Citizen K: The Deeply Weird American Journey of Brett Kimberlin
Mark Singer. Alfred A. Knopf, $25 (381pp) ISBN 978-0-679-42999-9
After Garry Trudeau in ""Doonesbury,"" the New Yorker's Mark Singer was possibly the most prominent journalist to sympathetically report allegations that convict Brett Kimberlin had sold marijuana to Dan Quayle when the Vice-President was a law student. Indeed, Singer signed a contract with Kimberlin to write a book, but Kimberlin turns out to be a top-flight con man--as the author reveals with dismay and near admiration. So this picaresque detective story has a mea culpa at its heart, an effort to explain how certain things--such as former Harvard Law dean Erwin Griswold's support for Kimberlin's court appeal and Kimberlin's muzzling by federal officials--helped build an edifice of sand.

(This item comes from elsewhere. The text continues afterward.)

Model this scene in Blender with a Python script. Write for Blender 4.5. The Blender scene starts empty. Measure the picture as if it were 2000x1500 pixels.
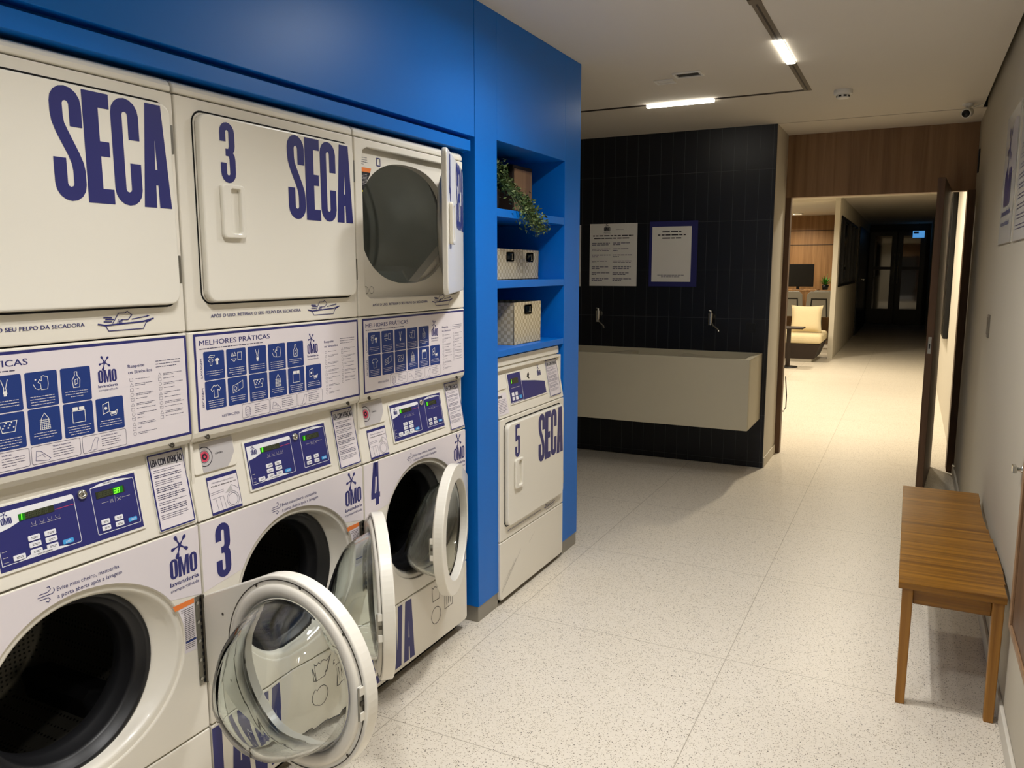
import bpy, math, random
from mathutils import Vector, Matrix
from math import sin, cos, pi, radians
random.seed(7)
S = bpy.context.scene
COL = S.collection

# ------------------------------------------------------------------ camera, world, exposure, lights
CAM = (1.6, 0.0, 1.512)
YAW, PITCH, ROLL = radians(26.765), radians(-8.293), radians(-0.084)
cam = bpy.data.cameras.new('camera'); cam.sensor_width = 36.0; cam.lens = 1540.1 / 2000 * 36.0
cam.clip_start = 0.02; cam.clip_end = 80
co = bpy.data.objects.new('camera', cam); COL.objects.link(co); S.camera = co
_f = Vector((-sin(YAW)*cos(PITCH), cos(YAW)*cos(PITCH), sin(PITCH)))
_r = Vector((cos(YAW), sin(YAW), 0)); _u = _r.cross(_f)
_r2 = _r*cos(ROLL) + _u*sin(ROLL); _u2 = -_r*sin(ROLL) + _u*cos(ROLL)
co.matrix_world = Matrix(((_r2.x, _u2.x, -_f.x, CAM[0]), (_r2.y, _u2.y, -_f.y, CAM[1]), (_r2.z, _u2.z, -_f.z, CAM[2]), (0, 0, 0, 1)))

w = bpy.data.worlds.new('world'); S.world = w; w.use_nodes = True
w.node_tree.nodes['Background'].inputs[0].default_value = (0.9, 0.95, 1.0, 1)
w.node_tree.nodes['Background'].inputs[1].default_value = 0.01
S.view_settings.view_transform = 'Standard'; S.view_settings.look = 'None'
S.view_settings.gamma = 1.0; S.view_settings.exposure = 0.06; S.view_settings.use_curve_mapping = False
S.cycles.use_denoising = True
S.cycles.max_bounces = 12; S.cycles.transmission_bounces = 12; S.cycles.transparent_max_bounces = 12
S.cycles.caustics_refractive = False; S.cycles.caustics_reflective = False
S.cycles.sample_clamp_indirect = 4.0

CEIL = 2.545
NEUTRAL = (1.0, 0.98, 0.965); WARM = (1.0, 0.88, 0.68)

def area(name, loc, sx, sy, watt, color, spread=180, rot=(0, 0, 0)):
    l = bpy.data.lights.new(name, 'AREA'); l.shape = 'RECTANGLE'; l.size = sx; l.size_y = sy
    l.energy = watt; l.color = color; l.spread = radians(spread)
    o = bpy.data.objects.new(name, l); COL.objects.link(o); o.location = loc; o.rotation_euler = rot
    return o
TRACK_Y = [(4.15, 4), (2.62, 10), (1.05, 8), (-0.55, 7)]
for lx, ly, lw in ((0.80, 1.0, 6), (1.3, 0.3, 7)):
    area('ceiling_spot_glow', (lx, ly, CEIL - 0.01), 0.10, 0.10, lw, NEUTRAL, 115)
area('ceiling_spot_glow', (0.84, 2.72, CEIL - 0.01), 0.09, 0.09, 11.0, NEUTRAL, 168)
area('ceiling_spot_glow', (0.50, 2.78, CEIL - 0.01), 0.08, 0.08, 2.0, NEUTRAL, 125)
for ly, lw in TRACK_Y:
    area('track_light_glow', (0.978, ly, CEIL - 0.011), 0.036, 0.44, lw, NEUTRAL, 125)
area('track_light_glow', (0.225, 5.066, CEIL - 0.024), 0.42, 0.03, 0.5, NEUTRAL, 145)
LOUNGE = [(1.08, 7.9, 46), (1.3, 9.9, 36), (0.9, 12.2, 30), (-0.8, 10.2, 26), (-0.3, 12.9, 30), (-0.57, 17.1, 26), (-0.60, 15.7, 10), (-1.9, 16.6, 22)]
for lx, ly, lw in LOUNGE:
    area('lounge_downlight_glow', (lx, ly, 2.645 if ly < 14.3 else 2.60), 0.14, 0.14, lw, WARM, 150)

# ------------------------------------------------------------------ materials
MATS = {}
def lin(c):
    return tuple((x/255/12.92 if x/255 <= 0.04045 else ((x/255+0.055)/1.055)**2.4) for x in c)
def mat(name, rgb, rough=0.5, metal=0.0, coat=0.0, emit=None, es=0.0, trans=0.0, ior=1.45, spec=0.5, srgb=True):
    m = bpy.data.materials.new(name); m.use_nodes = True
    b = m.node_tree.nodes['Principled BSDF']
    c = lin(rgb) if srgb else rgb
    b.inputs['Base Color'].default_value = (*c, 1)
    b.inputs['Roughness'].default_value = rough; b.inputs['Metallic'].default_value = metal
    b.inputs['IOR'].default_value = ior; b.inputs['Specular IOR Level'].default_value = spec
    b.inputs['Coat Weight'].default_value = coat; b.inputs['Transmission Weight'].default_value = trans
    if emit:
        b.inputs['Emission Color'].default_value = (*lin(emit), 1); b.inputs['Emission Strength'].default_value = es
    MATS[name] = m; return m
def nodes(m): return m.node_tree.nodes, m.node_tree.links, m.node_tree.nodes['Principled BSDF']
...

Singer conscientiously reconstructs Kimberlin's history of crime--he was a drug smuggler and, mostly likely, the man behind some vicious bombings in Indianapolis. Some of this narrative gets tedious, yet it's part of Singer's effort to contrast facts with Kimberlin's confident but ""apparitional"" explanations. Leavening the story are Singer's tales of Kimberlin's charmed life behind bars: he wangled unlimited long-distance phone service, became the jailhouse lawyer for numerous Mafiosi and snared an impressive legal support group. Now free, the former dope smuggler helps ship commodities to Ukraine; but when Kimberlin (with Singer in tow) had a chance to meet Quayle at a book signing, he refused to confront him. Quayle, it now seems, deserves apologies. 50,000 first printing. (Nov.)